To understand the skepticism of some, you have to see the 10th hole at Miracle Hill. The fairway extends along a plateau for about 270 yards, then drops at least 50 feet downhill from there, to a slightly domed oval green positioned, in the words of one Miracle Hill regular, "like an egg sunny side up." The terrain of the 10th resembles the 15th at Augusta National, which, of course, is a 500-yard par 5. But to put it in perspective, imagine someone standing on the 15th tee at Augusta and driving a ball into the pond in front of that green. Or, more precisely, into a paper cup floating in that pond. That's how incredible Mitera's shot was.

You can't see the green from the tee. So Mitera didn't see his ball go into the hole that day. Or even see it reach the green. Nor did his friend Denny Houlihan, a fellow Creighton golf-team member who was playing with Mitera that day.

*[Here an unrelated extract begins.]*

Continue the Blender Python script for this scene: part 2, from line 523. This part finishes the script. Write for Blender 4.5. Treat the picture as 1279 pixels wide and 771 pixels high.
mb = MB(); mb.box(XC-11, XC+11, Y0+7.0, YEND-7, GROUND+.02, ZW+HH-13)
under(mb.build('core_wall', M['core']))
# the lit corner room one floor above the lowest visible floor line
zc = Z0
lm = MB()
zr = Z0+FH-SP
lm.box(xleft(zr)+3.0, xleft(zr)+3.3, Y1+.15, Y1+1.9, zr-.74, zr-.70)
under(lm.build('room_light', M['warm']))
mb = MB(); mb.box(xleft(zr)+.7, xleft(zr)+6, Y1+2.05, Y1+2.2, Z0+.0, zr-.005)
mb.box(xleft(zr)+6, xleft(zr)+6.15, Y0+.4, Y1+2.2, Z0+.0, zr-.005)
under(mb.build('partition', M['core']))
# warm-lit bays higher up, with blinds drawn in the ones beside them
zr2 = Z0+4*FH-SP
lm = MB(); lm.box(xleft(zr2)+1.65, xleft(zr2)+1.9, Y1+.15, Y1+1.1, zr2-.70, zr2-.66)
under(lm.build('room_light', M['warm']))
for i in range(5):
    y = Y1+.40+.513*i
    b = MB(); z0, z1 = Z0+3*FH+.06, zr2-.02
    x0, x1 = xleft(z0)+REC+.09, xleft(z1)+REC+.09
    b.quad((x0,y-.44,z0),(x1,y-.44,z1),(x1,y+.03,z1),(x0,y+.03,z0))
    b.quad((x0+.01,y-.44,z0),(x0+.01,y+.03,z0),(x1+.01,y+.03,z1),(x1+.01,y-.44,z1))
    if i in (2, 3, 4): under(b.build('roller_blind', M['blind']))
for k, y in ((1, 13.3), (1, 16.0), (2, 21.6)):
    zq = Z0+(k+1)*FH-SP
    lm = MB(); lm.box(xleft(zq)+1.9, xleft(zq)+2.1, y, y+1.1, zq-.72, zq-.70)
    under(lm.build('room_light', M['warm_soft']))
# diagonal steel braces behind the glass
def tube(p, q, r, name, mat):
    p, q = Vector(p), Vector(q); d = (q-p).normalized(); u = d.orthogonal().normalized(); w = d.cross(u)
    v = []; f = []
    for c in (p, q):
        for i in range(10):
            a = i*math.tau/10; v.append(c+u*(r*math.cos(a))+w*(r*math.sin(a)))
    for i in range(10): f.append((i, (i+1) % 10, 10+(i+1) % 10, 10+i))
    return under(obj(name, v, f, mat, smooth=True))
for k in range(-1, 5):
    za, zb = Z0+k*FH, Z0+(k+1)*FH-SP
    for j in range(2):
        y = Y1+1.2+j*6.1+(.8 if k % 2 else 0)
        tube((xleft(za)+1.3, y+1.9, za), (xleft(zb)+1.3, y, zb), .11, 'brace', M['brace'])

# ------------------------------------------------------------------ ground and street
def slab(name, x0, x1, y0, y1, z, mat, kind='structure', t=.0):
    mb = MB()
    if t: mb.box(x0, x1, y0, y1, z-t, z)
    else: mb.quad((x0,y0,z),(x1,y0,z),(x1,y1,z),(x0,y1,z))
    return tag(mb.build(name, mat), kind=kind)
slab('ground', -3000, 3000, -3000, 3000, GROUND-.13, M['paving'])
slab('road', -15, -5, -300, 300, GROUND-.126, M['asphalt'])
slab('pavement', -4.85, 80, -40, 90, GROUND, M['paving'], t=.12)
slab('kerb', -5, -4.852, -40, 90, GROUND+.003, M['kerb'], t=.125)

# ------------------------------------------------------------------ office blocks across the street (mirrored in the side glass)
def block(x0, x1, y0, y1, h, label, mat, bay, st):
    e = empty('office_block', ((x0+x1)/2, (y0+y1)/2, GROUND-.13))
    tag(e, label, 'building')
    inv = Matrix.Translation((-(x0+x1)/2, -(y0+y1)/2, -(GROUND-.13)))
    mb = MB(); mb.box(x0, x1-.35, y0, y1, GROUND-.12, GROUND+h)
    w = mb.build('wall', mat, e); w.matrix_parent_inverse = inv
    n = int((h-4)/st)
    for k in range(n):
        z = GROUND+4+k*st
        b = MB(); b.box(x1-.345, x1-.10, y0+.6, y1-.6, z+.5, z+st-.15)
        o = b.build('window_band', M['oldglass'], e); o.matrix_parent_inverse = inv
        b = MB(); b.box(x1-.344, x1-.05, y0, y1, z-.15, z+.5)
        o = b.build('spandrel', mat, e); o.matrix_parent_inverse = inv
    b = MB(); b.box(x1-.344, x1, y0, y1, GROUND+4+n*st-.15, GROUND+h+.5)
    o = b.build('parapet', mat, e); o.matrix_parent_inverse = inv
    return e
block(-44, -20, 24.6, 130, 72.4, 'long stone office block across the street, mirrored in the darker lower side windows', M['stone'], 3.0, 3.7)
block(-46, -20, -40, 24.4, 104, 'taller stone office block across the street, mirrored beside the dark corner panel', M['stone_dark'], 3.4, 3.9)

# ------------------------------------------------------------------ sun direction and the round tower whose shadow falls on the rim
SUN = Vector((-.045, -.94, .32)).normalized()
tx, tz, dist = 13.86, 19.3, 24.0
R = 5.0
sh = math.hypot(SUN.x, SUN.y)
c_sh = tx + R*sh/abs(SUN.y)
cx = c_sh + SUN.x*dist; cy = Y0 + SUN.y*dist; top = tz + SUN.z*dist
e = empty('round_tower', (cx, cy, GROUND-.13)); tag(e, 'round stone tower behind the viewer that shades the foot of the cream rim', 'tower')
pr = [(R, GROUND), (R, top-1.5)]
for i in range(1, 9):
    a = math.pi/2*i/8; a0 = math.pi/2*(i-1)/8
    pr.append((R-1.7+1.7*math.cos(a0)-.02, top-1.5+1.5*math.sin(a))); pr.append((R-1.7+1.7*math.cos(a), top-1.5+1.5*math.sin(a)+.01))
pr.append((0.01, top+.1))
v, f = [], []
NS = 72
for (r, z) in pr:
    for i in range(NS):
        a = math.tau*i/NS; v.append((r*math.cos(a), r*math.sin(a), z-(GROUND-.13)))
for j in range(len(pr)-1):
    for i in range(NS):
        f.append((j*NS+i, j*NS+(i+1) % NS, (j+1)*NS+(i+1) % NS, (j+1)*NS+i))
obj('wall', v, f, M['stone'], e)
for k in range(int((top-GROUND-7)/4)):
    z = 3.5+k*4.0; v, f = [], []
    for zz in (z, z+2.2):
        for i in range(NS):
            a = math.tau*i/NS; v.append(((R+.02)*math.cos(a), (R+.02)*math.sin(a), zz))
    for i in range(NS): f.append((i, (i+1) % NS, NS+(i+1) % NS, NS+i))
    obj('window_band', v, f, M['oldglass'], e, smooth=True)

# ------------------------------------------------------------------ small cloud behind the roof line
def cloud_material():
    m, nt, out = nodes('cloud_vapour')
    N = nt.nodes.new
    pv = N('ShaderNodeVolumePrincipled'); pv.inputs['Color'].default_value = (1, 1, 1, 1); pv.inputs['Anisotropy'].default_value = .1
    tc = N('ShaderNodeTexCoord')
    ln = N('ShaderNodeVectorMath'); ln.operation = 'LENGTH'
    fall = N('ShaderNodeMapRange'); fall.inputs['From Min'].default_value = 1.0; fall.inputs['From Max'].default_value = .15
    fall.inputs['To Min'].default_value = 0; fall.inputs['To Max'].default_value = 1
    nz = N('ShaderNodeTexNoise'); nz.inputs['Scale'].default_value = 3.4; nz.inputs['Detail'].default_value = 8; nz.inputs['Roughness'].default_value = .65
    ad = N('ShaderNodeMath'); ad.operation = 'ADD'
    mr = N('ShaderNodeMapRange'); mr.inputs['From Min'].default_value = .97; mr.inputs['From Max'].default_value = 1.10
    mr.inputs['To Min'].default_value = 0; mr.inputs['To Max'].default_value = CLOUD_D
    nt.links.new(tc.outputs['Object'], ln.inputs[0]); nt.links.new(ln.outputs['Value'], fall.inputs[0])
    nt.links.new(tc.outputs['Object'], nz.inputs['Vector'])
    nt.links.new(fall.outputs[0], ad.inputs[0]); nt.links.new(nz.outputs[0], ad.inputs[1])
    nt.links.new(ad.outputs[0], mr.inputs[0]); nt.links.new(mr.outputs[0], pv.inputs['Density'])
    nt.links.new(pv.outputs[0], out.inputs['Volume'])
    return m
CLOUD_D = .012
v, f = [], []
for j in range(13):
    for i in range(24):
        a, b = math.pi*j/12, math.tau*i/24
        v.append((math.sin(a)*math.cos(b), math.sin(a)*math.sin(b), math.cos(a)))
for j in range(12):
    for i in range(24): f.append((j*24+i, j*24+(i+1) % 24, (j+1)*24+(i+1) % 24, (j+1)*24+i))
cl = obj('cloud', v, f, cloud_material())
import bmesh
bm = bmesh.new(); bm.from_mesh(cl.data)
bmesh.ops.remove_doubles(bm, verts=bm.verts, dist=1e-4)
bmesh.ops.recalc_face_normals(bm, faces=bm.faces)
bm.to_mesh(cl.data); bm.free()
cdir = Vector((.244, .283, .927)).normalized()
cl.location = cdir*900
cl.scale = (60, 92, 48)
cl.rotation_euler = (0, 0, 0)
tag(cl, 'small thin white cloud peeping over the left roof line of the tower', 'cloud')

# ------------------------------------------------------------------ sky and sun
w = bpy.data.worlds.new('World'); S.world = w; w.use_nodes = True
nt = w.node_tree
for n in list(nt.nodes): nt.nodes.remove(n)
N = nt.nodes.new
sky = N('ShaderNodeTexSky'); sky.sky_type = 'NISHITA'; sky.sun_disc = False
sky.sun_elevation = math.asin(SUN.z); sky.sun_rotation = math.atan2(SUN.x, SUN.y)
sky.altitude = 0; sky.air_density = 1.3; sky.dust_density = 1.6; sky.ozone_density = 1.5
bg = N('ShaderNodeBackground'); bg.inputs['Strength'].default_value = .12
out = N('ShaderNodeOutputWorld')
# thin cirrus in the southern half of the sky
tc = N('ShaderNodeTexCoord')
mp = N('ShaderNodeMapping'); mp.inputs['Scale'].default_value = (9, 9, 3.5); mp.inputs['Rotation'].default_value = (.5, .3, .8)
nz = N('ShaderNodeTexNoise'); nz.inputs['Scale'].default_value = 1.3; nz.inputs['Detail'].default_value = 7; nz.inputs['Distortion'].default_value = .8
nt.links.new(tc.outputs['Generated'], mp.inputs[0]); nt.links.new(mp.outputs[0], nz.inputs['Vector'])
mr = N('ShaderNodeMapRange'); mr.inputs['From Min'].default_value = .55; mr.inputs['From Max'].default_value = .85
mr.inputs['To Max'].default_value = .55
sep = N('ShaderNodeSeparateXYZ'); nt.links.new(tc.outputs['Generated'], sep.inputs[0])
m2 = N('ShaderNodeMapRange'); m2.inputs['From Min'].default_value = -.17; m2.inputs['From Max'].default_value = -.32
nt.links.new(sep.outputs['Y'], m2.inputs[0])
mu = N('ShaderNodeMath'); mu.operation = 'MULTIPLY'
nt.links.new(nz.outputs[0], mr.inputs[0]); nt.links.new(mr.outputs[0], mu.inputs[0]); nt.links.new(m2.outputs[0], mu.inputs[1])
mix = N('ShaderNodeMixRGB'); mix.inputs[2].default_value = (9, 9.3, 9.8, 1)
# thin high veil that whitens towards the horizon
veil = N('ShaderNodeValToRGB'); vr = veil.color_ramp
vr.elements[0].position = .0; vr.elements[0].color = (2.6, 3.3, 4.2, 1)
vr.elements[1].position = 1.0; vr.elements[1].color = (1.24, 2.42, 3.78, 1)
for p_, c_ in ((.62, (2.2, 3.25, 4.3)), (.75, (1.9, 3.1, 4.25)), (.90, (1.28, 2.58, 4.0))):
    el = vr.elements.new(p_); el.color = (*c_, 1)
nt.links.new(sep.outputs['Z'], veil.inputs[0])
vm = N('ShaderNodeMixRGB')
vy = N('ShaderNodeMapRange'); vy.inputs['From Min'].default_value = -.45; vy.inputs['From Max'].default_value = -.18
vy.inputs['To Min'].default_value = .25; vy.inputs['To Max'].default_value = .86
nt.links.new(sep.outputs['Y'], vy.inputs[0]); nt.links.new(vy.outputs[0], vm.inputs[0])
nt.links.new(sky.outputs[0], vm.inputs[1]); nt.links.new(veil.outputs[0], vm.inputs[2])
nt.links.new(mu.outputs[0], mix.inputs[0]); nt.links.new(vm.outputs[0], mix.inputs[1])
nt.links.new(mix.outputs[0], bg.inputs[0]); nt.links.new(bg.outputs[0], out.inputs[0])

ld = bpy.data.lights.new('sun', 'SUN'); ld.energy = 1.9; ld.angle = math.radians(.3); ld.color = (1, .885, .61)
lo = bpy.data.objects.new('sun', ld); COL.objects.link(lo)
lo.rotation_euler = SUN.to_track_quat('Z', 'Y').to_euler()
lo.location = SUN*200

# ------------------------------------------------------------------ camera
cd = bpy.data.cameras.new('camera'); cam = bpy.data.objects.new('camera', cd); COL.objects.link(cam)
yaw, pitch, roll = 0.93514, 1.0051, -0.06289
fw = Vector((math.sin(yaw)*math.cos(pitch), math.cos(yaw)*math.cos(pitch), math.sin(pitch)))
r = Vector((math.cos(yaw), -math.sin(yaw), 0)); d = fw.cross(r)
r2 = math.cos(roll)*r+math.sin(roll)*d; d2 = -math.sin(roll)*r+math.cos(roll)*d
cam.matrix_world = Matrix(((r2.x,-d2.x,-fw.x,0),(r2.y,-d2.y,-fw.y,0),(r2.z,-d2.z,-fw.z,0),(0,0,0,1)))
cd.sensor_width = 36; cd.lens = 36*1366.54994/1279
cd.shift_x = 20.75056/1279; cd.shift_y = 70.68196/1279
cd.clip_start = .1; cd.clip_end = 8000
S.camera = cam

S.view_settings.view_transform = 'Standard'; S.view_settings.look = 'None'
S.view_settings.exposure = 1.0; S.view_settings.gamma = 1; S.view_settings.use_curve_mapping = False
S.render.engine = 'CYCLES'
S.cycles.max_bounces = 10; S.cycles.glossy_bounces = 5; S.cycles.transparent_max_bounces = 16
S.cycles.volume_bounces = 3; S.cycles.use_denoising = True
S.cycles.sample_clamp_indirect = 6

Houlihan still lives in Omaha, but hasn't seen Mitera in 20 years.

Mitera wasn't particularly excited about the ace at the time, Houlihan told me. "Bob's reaction was somewhat indifferent. I mean, he was happy, but he was a pretty good player," Houlihan says. "It wasn't an unbelievable shot. After all, I hit it over the green that day."

I tracked down Jerry Dugan, who was the pro in the clubhouse when it happened. He remembers the boisterous Houlihan coming in after the round.